• Objective: Using the records that appear below, write out exactly the lines from the one with "Continue the Blender" through the one with "2.975, LW, 3.118)", keeping both end lines.

• Data to process:

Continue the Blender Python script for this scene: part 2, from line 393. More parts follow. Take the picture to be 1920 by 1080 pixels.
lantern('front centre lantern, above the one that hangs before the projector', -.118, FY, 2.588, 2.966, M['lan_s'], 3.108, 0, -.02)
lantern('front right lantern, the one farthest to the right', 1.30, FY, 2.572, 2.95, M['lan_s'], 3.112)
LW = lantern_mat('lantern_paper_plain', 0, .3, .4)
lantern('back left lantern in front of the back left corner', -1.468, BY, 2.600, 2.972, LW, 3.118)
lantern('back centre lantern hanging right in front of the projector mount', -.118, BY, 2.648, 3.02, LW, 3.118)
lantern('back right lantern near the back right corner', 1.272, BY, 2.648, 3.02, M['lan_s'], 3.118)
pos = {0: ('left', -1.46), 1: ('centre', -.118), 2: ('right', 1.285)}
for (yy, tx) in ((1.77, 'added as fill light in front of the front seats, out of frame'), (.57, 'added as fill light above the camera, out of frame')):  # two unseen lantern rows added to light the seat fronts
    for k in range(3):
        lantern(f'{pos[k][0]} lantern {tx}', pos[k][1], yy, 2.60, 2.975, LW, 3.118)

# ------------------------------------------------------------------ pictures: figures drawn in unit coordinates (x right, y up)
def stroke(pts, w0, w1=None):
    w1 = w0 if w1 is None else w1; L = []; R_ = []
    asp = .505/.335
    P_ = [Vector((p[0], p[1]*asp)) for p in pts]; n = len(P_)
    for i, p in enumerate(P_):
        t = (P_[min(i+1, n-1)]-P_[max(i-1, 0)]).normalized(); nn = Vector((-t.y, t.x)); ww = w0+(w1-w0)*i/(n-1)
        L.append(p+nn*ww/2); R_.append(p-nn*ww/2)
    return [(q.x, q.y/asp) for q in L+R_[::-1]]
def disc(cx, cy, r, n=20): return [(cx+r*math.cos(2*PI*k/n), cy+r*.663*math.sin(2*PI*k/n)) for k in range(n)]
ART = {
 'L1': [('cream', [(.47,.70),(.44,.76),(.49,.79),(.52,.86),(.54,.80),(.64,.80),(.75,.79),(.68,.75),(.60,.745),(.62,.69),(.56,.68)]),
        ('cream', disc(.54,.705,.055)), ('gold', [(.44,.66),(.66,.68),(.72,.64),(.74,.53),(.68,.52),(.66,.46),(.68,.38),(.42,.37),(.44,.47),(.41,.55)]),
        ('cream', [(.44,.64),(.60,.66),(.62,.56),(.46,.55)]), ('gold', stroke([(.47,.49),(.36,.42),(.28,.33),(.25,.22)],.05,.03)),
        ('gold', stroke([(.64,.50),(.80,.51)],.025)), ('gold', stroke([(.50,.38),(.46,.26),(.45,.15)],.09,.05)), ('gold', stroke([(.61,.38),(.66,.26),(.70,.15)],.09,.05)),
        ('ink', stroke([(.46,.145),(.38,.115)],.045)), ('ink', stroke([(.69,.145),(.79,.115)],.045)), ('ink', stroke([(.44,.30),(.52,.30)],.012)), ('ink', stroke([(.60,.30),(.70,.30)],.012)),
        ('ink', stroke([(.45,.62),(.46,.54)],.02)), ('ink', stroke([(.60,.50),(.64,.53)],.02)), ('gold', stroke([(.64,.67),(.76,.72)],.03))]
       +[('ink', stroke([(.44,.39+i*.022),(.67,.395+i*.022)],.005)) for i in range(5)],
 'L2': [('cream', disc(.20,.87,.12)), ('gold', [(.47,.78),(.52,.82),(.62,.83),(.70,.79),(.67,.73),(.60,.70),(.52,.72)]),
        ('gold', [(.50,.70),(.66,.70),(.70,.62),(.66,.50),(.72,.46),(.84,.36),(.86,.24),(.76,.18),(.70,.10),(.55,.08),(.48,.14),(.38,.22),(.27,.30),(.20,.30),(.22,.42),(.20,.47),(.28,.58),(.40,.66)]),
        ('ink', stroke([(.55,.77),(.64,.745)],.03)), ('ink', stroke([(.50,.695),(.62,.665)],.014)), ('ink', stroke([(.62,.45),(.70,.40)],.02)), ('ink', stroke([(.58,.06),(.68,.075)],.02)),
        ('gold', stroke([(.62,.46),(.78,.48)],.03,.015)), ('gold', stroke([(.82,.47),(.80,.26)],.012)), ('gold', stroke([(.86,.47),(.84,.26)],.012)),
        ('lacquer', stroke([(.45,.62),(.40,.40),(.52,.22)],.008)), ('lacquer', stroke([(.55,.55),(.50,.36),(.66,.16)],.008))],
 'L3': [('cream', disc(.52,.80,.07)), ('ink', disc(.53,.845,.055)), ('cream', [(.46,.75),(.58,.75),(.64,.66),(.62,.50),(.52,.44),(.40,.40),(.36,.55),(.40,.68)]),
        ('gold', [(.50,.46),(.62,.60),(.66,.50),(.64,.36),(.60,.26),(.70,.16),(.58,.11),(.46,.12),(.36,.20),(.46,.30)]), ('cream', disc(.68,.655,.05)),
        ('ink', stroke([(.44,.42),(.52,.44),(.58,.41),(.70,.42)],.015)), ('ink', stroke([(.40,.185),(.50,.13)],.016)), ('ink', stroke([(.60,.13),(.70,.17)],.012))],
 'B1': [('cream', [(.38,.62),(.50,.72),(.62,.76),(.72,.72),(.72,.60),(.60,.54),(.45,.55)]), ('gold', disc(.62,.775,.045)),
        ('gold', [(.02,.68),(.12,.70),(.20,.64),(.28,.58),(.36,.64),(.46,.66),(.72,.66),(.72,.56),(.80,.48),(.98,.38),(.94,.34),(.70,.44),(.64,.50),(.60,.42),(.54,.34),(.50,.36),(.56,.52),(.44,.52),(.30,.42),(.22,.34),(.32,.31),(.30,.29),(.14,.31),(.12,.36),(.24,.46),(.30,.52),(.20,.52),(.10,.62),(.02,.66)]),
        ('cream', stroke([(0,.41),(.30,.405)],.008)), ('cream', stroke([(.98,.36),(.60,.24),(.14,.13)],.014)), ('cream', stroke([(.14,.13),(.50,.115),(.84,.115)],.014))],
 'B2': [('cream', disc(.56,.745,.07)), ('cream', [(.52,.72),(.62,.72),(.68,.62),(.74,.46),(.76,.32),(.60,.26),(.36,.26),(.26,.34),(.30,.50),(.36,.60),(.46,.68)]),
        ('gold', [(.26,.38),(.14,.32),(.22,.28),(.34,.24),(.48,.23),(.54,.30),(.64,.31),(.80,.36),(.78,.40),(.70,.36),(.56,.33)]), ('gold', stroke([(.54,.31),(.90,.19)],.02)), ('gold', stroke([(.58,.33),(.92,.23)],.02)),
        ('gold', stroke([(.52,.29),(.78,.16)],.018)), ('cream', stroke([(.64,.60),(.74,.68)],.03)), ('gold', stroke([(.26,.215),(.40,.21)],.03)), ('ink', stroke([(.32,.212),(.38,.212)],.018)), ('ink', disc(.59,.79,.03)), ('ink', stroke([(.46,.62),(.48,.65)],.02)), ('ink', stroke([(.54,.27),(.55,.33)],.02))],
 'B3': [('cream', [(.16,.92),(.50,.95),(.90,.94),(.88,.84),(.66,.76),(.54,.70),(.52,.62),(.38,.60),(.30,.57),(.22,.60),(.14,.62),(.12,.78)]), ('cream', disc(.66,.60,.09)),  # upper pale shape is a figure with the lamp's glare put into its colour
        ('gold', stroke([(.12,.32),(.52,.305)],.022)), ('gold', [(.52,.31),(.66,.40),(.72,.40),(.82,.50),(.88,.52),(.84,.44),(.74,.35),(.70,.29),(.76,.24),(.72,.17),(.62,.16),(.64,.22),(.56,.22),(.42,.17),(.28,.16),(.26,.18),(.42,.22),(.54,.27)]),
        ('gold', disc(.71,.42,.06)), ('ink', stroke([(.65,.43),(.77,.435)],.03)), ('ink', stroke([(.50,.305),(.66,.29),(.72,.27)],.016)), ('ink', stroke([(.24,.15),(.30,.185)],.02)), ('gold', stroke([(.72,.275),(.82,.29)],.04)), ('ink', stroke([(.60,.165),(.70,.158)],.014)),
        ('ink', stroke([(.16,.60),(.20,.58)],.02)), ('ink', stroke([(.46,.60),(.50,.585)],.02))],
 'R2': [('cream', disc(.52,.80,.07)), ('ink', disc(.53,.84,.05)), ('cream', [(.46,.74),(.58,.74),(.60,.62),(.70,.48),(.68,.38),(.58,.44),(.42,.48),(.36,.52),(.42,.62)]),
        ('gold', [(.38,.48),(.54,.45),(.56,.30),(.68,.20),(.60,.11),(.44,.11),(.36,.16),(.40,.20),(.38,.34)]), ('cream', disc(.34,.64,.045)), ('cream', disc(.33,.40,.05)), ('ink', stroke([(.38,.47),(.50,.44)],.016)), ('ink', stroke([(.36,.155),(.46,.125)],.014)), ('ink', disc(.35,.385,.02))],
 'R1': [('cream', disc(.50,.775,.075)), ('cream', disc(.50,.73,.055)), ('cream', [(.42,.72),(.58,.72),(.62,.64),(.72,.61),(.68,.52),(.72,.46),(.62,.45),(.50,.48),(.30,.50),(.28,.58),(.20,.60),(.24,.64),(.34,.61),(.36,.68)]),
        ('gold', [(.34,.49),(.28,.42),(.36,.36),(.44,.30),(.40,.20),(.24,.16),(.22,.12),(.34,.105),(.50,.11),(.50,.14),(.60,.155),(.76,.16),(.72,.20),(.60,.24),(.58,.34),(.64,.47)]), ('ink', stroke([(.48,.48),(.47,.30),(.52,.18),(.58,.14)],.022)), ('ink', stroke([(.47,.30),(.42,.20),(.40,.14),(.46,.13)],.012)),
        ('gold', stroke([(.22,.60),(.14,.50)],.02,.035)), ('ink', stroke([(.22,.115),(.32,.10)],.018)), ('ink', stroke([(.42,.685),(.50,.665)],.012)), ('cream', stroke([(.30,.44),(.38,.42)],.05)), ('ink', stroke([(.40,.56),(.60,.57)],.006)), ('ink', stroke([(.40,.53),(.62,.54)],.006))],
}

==

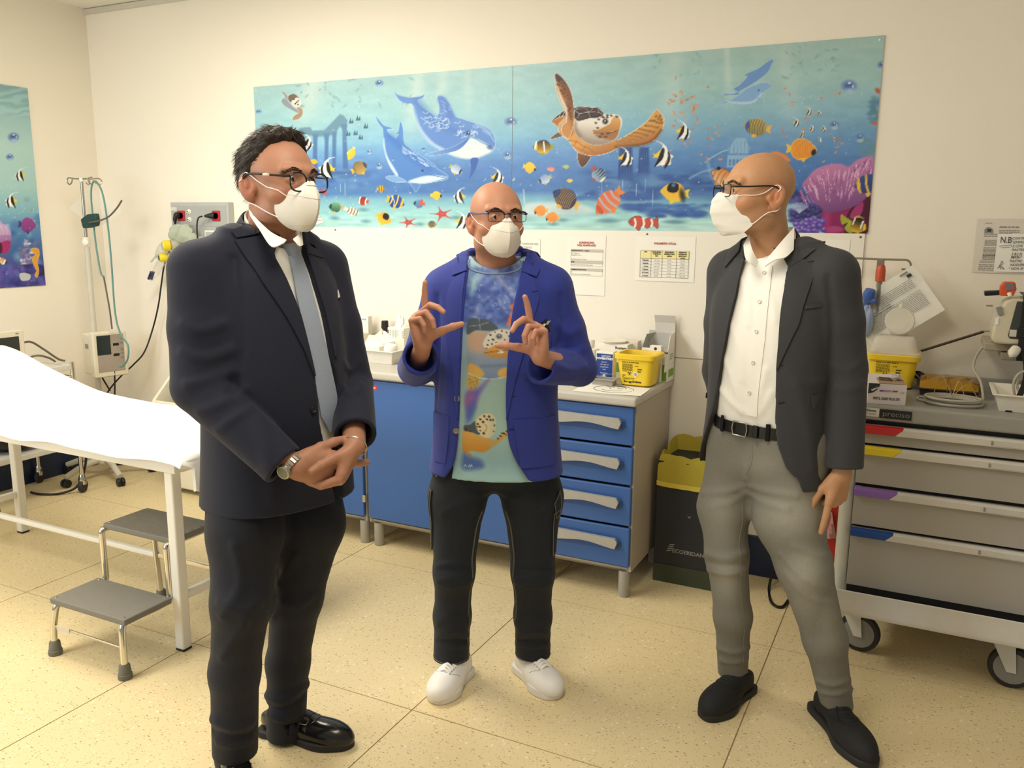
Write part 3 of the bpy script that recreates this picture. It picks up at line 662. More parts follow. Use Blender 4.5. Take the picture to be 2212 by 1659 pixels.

• Finished task:
Continue the Blender Python script for this scene: part 2, from line 393. More parts follow. Take the picture to be 1920 by 1080 pixels.
lantern('front centre lantern, above the one that hangs before the projector', -.118, FY, 2.588, 2.966, M['lan_s'], 3.108, 0, -.02)
lantern('front right lantern, the one farthest to the right', 1.30, FY, 2.572, 2.95, M['lan_s'], 3.112)
LW = lantern_mat('lantern_paper_plain', 0, .3, .4)
lantern('back left lantern in front of the back left corner', -1.468, BY, 2.600, 2.972, LW, 3.118)
lantern('back centre lantern hanging right in front of the projector mount', -.118, BY, 2.648, 3.02, LW, 3.118)
lantern('back right lantern near the back right corner', 1.272, BY, 2.648, 3.02, M['lan_s'], 3.118)
pos = {0: ('left', -1.46), 1: ('centre', -.118), 2: ('right', 1.285)}
for (yy, tx) in ((1.77, 'added as fill light in front of the front seats, out of frame'), (.57, 'added as fill light above the camera, out of frame')):  # two unseen lantern rows added to light the seat fronts
    for k in range(3):
        lantern(f'{pos[k][0]} lantern {tx}', pos[k][1], yy, 2.60, 2.975, LW, 3.118)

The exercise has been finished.